On a recent Tuesday morning, John Farrell answers the phone in a husky voice with a New York twang. He’s been up since about five, and he’s ready to talk about his new play.
He was “one of those babies from the ’50s”, he says. He was born in Ireland, but didn’t know that for most of his life. It’s something he only learned after his adopted mother died eight years ago in New York, where he was raised in Brooklyn.
“Most people would know me best as Gerry Ryan’s sidekick,” he says. For 19 years, he was a regular fixture on Ryan’s RTÉ radio show.
Now after a lifetime as an actor, with stints in radio, TV, and journalism, he’s performing in the upcoming International Dublin Gay Theatre Festival, which runs from 7 to 20 May, in 3 Lies About Brooklyn, a show he wrote about his life – up to the age of 25 at least.
He’s a little nervous about the show, he admits, laughing. “It’s 7,000 words, and it runs for about an hour.” He has shared parts of the story in smaller readings, but this is the first time he’s performing this version.
“I kind of felt uncomfortable talking about any of it,” he says, “but a couple of years ago I kind of said, ‘Fuck it.’”
Farrell was raped at a very early age, before he was adopted. “I developed an attitude about sex that was purely transactional. I thought I had it all figured out,” he says. “But that changed when I found love.”
Farrell’s first real love, Russell, was murdered in 1979, when the play ends. “Sad and disillusioned”, he moved to Dublin with the eminent Irish actress, Geraldine Fitzgerald, who was coming here to put on Noel Pearson’s Mass Appeal, before later taking it to Broadway.
He stayed for 20 years, not knowing that he had been born here. But the show doesn’t really go into that, he says. This is about his early life, in the New York of the 1960s and ’70s.
An Irish “Bastard”
The Sisters of Mercy moved Farrell to Brooklyn, where he lived briefly in an orphanage, and was adopted at three years old, “and we all know what kind of racket they had going”, he says.
By his early teens, he was sneaking into Broadway theatres, making friends with actors. “They let you get away with murder when you’re young,” he says.
“The summer I turned 14, I joined the Everyman Company in New York,” he says, which was run by Fitzgerald. “She kind of became like a mother to me, and was very kind and supportive.”
“I don’t think of myself as a victim,” he says, although he reckons his experiences made him hard and cynical.
“I had some anger about how I was treated around being a bastard”, and boys who might be queer in orphanages are targets, he says, “and when you get sexually assaulted, it’s almost like you wanted it”. But, thankfully, he says, those attitudes are changing.
Everyone has deep, dark secrets, and it’s like a dam bursting when you decide to talk about them. “Often, they’re fundamental to your character,” Farrell says.

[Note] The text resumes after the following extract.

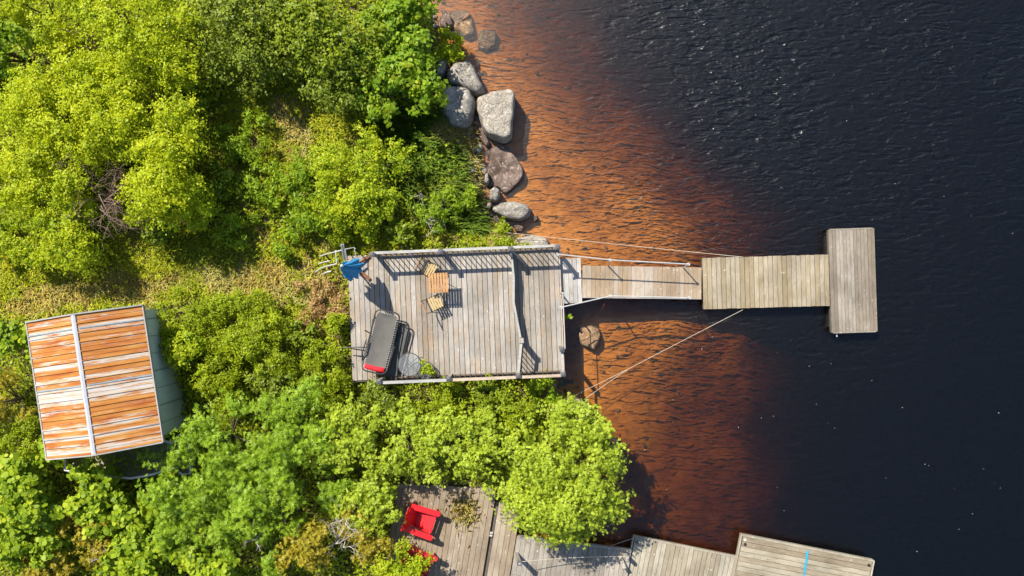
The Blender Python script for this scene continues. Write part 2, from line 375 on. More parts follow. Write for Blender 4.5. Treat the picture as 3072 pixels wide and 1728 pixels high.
# water: closed body, clear surface with ripples, tannin absorption inside
m, nt, b, out = newmat('tannin lake water')
nt.nodes.remove(b)
oc = obj_coord(nt)
ang = math.radians(24)
wv1 = noise(nt, mapping(nt, oc, (1.0, 3.6, 1), (0, 0, -ang)), 1.65, 2, .5, .35)
wv2 = noise(nt, mapping(nt, oc, (1.0, 2.6, 1), (0, 0, -math.radians(38))), 3.4, 2, .5, .3)
wv3 = noise(nt, mapping(nt, oc, (1.0, 1.9, 1), (0, 0, -math.radians(8))), 8.0, 2, .5)
h = math_(nt, 'ADD', math_(nt, 'ADD', math_(nt, 'MULTIPLY', wv1, 1.0), math_(nt, 'MULTIPLY', wv2, .50)), math_(nt, 'MULTIPLY', wv3, .10))
sp = nt.nodes.new('ShaderNodeSeparateXYZ'); nt.links.new(oc, sp.inputs[0])
# calmer water in the lee of the docks (towards the lower right)
calm = nt.nodes.new('ShaderNodeMapRange'); calm.inputs[1].default_value = -5.0; calm.inputs[2].default_value = 5.0; calm.inputs[3].default_value = .16; calm.inputs[4].default_value = 1.0
nt.links.new(math_(nt, 'SUBTRACT', sp.outputs[1], math_(nt, 'MULTIPLY', sp.outputs[0], .22)), calm.inputs[0])
# peaked crests
def crest(n_, k): return math_(nt, 'SUBTRACT', 1.0, math_(nt, 'MULTIPLY', math_(nt, 'ABSOLUTE', math_(nt, 'SUBTRACT', n_, .5)), k), True)
h = math_(nt, 'ADD', h, math_(nt, 'MULTIPLY', math_(nt, 'POWER', crest(wv1, 4.0), 2.0), .26))
bp = nt.nodes.new('ShaderNodeBump'); bp.inputs['Strength'].default_value = 1.0
openw = nt.nodes.new('ShaderNodeMapRange'); openw.inputs[1].default_value = 1.5; openw.inputs[2].default_value = 6.0; openw.inputs[3].default_value = .010; openw.inputs[4].default_value = .060
nt.links.new(sp.outputs[0], openw.inputs[0])
wp = ramp(nt, [(.36, (.45, .45, .45)), (.62, (1.15, 1.15, 1.15))], noise(nt, oc, .28, 2, .5)).outputs[0]
nt.links.new(math_(nt, 'MULTIPLY', math_(nt, 'MULTIPLY', calm.outputs[0], openw.outputs[0]), wp), bp.inputs['Distance']); nt.links.new(h, bp.inputs['Height'])
fr = nt.nodes.new('ShaderNodeFresnel'); fr.inputs[0].default_value = 1.55; nt.links.new(bp.outputs[0], fr.inputs['Normal'])
gl = nt.nodes.new('ShaderNodeBsdfGlossy'); gl.inputs['Roughness'].default_value = .32; nt.links.new(bp.outputs[0], gl.inputs['Normal'])
# caustic light lines painted into the transparency colour by a noise pattern
ca = noise(nt, mapping(nt, oc, (1.0, 2.2, 1), (0, 0, -math.radians(20))), 2.6, 3, .55, .8)
cr = ramp(nt, [(.0, (1, 1, 1)), (.03, (.96, .96, .96)), (.09, (.87, .87, .87)), (.28, (.79, .79, .79))], math_(nt, 'ABSOLUTE', math_(nt, 'SUBTRACT', ca, .5))).outputs[0]
trn = nt.nodes.new('ShaderNodeBsdfTransparent'); nt.links.new(cr, trn.inputs[0])
mx = nt.nodes.new('ShaderNodeMixShader'); nt.links.new(fr.outputs[0], mx.inputs[0]); nt.links.new(trn.outputs[0], mx.inputs[1]); nt.links.new(gl.outputs[0], mx.inputs[2])
nt.links.new(mx.outputs[0], out.inputs[0])
va = nt.nodes.new('ShaderNodeVolumeAbsorption'); va.inputs['Color'].default_value = (.60, .48, .20, 1); va.inputs['Density'].default_value = 2.45
nt.links.new(va.outputs[0], out.inputs['Volume'])
M['water'] = m
wb = MB(); wb.box(-12, 290, -290, 290, -8, 0)
tag(wb.build('water', M['water']), kind='structure', label='dark rippled lake water, orange brown over the shallows')

# ---------------------------------------------------------------- boards
def boards(name, parent, mat, u0, u1, v0, v1, pitch, gap=.009, z1=0.0, th=.035, axis='Y', jit=.006, seed=1, v0f=None):
    """boards running along local Y (or X) side by side; local frame: u to the right, v down the picture (y = -v)"""
    r = random.Random(seed); mb = MB()
    a, bnd = (u0, u1) if axis == 'Y' else (v0, v1)
    n = max(1, round((bnd - a) / pitch)); p = (bnd - a) / n
    for k in range(n):
        s0, s1 = a + k * p + gap / 2, a + (k + 1) * p - gap / 2
        j0, j1 = r.uniform(-jit, jit), r.uniform(-jit, jit); zz = z1 + r.uniform(-.003, .003)
        if axis == 'Y':
            vs = v0 + (v0f((s0 + s1) / 2) if v0f else 0)
            x0, x1, y0, y1 = s0, s1, -(v1 + j1), -(vs + j0)
        else: x0, x1, y0, y1 = u0 + j0, u1 + j1, -s1, -s0
        sk = r.uniform(-.0025, .0025)
        if axis == 'Y': mb.hexa([(x0, y0, zz - th), (x1, y0, zz - th), (x1 + sk, y1, zz - th), (x0 + sk, y1, zz - th), (x0, y0, zz), (x1, y0, zz), (x1 + sk, y1, zz), (x0 + sk, y1, zz)])
        else: mb.box(x0, x1, y0, y1, zz - th, zz)
    return mb.build(name, mat, parent)

# ---------------------------------------------------------------- main deck
DZ = 1.20
TH = math.radians(2.3)
ox, oy = W(1042, 768, DZ)
deck = thing('wooden_deck', 'large weathered grey wooden deck with railings along its long sides', 'deck', (ox, oy, DZ), TH)
DW, DD = 6.03, 3.57
boards('decking', deck, M['deck'], 0, DW, 0, DD, .1485, .014, 0, .035, 'Y', .008, 3)
for v in (.06, .9, 1.75, 2.6, 3.5):
    jb = MB(); jb.box(.02, DW - .02, -v - .03, -v + .03, -.24, -.036); jb.build('joist', M['beam'], deck)
fb = MB(); fb.box(DW + .003, DW + .04, -DD + .01, -.01, -.22, -.004); fb.build('rim_board', M['rail_warm'], deck)
fb = MB(); fb.box(.02, DW - .02, -DD - .042, -DD - .012, -.24, -.04); fb.build('rim_board', M['beam'], deck)
for (u, v) in ((.3, 3.3), (3.0, 3.3), (5.6, 3.3), (5.7, .4), (5.7, 1.9), (3.0, .4), (.3, .4)):
    q = MB(); q.box(u - .06, u + .06, -v - .06, -v + .06, -2.2, -.241); q.build('support_post', M['beam'], deck)

def loc_of(px, py, h):
    """deck-local (u, v) of a point h above the deck seen at pixel"""
    x, y = W(px, py, DZ + h)
    dx, dy = x - ox, y - oy; c_, s_ = math.cos(TH), math.sin(TH)
    return (dx * c_ + dy * s_, -(-dx * s_ + dy * c_))

def post(u, v, h=1.02, w=.09, cap=True, z0=0.0):
    q = MB(); q.box(u - w / 2, u + w / 2, -v - w / 2, -v + w / 2, z0, h - .03)
    p = q.build('railing_post', M['post'], deck)
    if cap:
        q = MB(); c_ = w / 2 + .024
        q.box(u - c_, u + c_, -v - c_, -v + c_, h - .029, h + .0)
        q.hexa([(u - c_, -v - c_, h + .001), (u + c_, -v - c_, h + .001), (u + c_, -v + c_, h + .001), (u - c_, -v + c_, h + .001),
                (u - .02, -v - .02, h + .03), (u + .02, -v - .02, h + .03), (u + .02, -v + .02, h + .03), (u - .02, -v + .02, h + .03)])
        q.build('post_cap', M['cap'], p)
    return p

def section(a, b, mat, h=.92, n=None, out_=0.0, low=True, pitch=.150):
    """railing between two posts: top rail, bottom rail, round metal balusters"""
    (u0, v0), (u1, v1) = a, b
    L = math.hypot(u1 - u0, v1 - v0); d = ((u1 - u0) / L, (v1 - v0) / L)
    A = (u0 + d[0] * .05, v0 + d[1] * .05); B = (u1 - d[0] * .05, v1 - d[1] * .05)
    q = MB(); q.bar((A[0], -A[1] + out_, h), (B[0], -B[1] + out_, h), .075, .036); r = q.build('top_rail', mat, deck)
    q = MB(); q.bar((A[0], -A[1] + out_ * .6, h - .065), (B[0], -B[1] + out_ * .6, h - .065), .036, .085); q.build('upper_rail', mat, deck)
    if low:
        q = MB(); q.bar((A[0], -A[1], .10), (B[0], -B[1], .10), .036, .085); q.build('lower_rail', M['low_rail'], deck)
    q = MB(); n = int(L / pitch)
    for k in range(n):
        t = (k + .5) / n; u = A[0] + (B[0] - A[0]) * t; v = A[1] + (B[1] - A[1]) * t
        q.tube([(u, -v, .14), (u, -v + out_ * .6, h - .11)], .0155, 6)
    q.build('baluster', M['baluster'], deck)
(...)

The play is, in a way, one result of his catharsis, and he reflects on his “cultivated identity” as a child, “but it was fraudulent; a disguise, and made my interpersonal relationships difficult.”
The show’s subtitle is An Irish Bastard Comes of Age, and Farrell says he’s come to see the word “bastard” as “a badge of honour”; he’s re-appropriating it a bit.
“I am a bastard. You feel that you don’t belong, like a changeling,” he says, and he enjoys the ambivalence of the word. Most people think of it as a negative, “but it’s kind of cool not to have a heritage, or a bloodline”. Orphan is a euphemism, in his mind.
“I don’t need other people’s validation. People who meet in orphanages have a special bond.”
Self-Reflection
“The ambition of the piece is that it looks like I’m up there just bullshitting for an hour, I hope that will ease the audience into it,” says Farrell.
He wants to make the audience self-reflect, to show “the importance of risking love, and being in love”. It’s a story with a lot of tragedy, but he hopes there’s enough humour to help people deal with it.
“I hope that they’re able to re-evaluate their own values, the degree of humanity of their own values, and to be reflective of their own lives. We have all suffered, but we have all also been cruel,” he says.
“My ambition is to collect stories that couldn’t be told. What are the things that you’re never able to talk about?”
The International Dublin Gay Theatre Festival is not just there to put on plays about “fabulous gay lives, but real stories”, says Brian Merriman, the founder of the festival, and a playwright and actor himself.
Not many people write from perspectives like Farrell’s, he says. It’s a play that tackles issues Ireland needs to address, those like child trafficking, he says. “We have selective memories.”
“There are people who refer to being gay as just a sexual act. We have a culture, and an emotional response to people of our own gender,” he says.
Merriman’s sentiments seem to echo Farrell’s. “The best way to change hearts and minds is to show people who you are,” he says.
3 Lies About Brooklyn runs from 7 to 12 May at the Momentum Acting Studio.